Третьим поставщиком образов, кроме власти и «профессионалов», Ревзин считает некую более широкую и демократичную категорию интеллигенции — деятелей литературы, кино, интернет-медиа. Но даже с этим добавлением борьба за конкретные интересы и черты «горожанина» никогда не выходят за образованное, активное и приближенное к власти (а потому заметное) меньшинство (даже упомянутые искусствоведом летающие в оккультных фантазиях диссиденты не сидели в одиночестве у себя на кухнях, а работали в крупных институтах).

Хотя конкретные «образы» Ревзин, вероятно, выделяет слишком произвольно — в пользу его оценки говорит то, с какой лёгкостью советская интеллигенция (и диссидентская, и официозная — хотя границы уже были размыты) влилась в перестройку и позднее стала претендовать на лидерство в протесте «горожан» (например, в 2011 году).

Итого остаётся неясным: большинство горожан не имеют «лица» потому, что их никто не организует и не представляет (т.к. социалисты проиграли, а интеллигенция предала) — или потому, что никаких общих интересов, объединяющих большие массы народа, действительно нет (кроме умеренной демократизации, за которую как раз обычно и выступают «горожане» из среднего класса)? В книге не раз подчёркивается, что современная задача урбаниста, социолога, архитектора и других представителей интеллигенции — не в том, чтобы обслуживать технократов и капитал, а в том, чтобы дать рядовым жителям города необходимые знания и инструменты для самоуправления.

Читайте также: Битва за город: как отстоять свой дом у бизнеса и государства?

Однако создаётся впечатление, что никаких знаний или инструментов у отечественной интеллигенции нет. Властям урбанисты (и пр.) «скармливают» удобные мифы (как это описывает Ревзин), а рядовым гражданам и сказать-то особо нечего. Если представления об обществе неадекватны — ну и что с того? Главное, что никто не протестует!

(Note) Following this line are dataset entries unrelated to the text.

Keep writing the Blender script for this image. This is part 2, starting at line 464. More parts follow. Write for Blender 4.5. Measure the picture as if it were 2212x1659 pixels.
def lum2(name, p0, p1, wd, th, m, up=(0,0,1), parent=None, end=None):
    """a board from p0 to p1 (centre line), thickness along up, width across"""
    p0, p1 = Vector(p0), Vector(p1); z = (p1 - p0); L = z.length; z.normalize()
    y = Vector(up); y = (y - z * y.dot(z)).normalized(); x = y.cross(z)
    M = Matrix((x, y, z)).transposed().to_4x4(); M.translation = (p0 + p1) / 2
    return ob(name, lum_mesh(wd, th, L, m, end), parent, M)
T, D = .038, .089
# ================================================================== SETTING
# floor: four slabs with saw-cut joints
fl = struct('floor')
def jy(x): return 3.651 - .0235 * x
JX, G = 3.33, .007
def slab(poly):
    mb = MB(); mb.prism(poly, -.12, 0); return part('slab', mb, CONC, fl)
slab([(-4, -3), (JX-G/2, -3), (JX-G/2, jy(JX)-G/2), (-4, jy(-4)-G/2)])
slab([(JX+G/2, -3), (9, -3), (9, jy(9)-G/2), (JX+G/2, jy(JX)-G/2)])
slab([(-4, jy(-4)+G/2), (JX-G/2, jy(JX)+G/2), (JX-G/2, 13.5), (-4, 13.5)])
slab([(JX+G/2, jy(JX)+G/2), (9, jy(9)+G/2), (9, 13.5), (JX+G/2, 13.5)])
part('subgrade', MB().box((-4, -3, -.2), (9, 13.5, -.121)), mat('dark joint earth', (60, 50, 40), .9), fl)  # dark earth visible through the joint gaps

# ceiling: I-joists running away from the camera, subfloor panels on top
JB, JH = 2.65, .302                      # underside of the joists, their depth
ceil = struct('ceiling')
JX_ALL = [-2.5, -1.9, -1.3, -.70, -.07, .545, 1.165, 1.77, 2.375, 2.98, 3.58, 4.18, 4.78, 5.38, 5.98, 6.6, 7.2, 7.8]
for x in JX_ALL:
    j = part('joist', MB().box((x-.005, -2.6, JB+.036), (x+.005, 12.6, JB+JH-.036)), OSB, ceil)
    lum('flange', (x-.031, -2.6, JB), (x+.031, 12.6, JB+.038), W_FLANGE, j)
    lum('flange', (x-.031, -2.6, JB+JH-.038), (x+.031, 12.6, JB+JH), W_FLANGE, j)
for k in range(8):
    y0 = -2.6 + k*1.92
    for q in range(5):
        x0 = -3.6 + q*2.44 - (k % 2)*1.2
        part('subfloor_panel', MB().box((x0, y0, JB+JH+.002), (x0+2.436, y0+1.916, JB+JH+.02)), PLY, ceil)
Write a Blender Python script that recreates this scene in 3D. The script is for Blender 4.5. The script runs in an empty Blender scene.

И если Андропов когда-то признал, что «мы ещё до сих пор не изучили в должной степени общество, в котором живём и трудимся, не полностью раскрыли присущие ему закономерности» (а потому пройдём напролом), то современные исследователи всегда могут сослаться на «индивидуализм» и «гибкость», которые вроде бы и не нуждаются в расшифровке. Вывод о необходимости дать людям возможность самим решать не так плох. Просто власть имущие просто так не отдадут право принимать решения, а для организации борьбы нужно хоть примерно понимать устройство общества.

К сожалению, книга, обещающая дать это понимание, почему-то вместо этого рисует весьма безрадостную и бесперспективную картину. И в случае, если наше общество действительно дезинтегрировалось, и в случае, если наши интеллигенты до сих пор не могут просто его описать.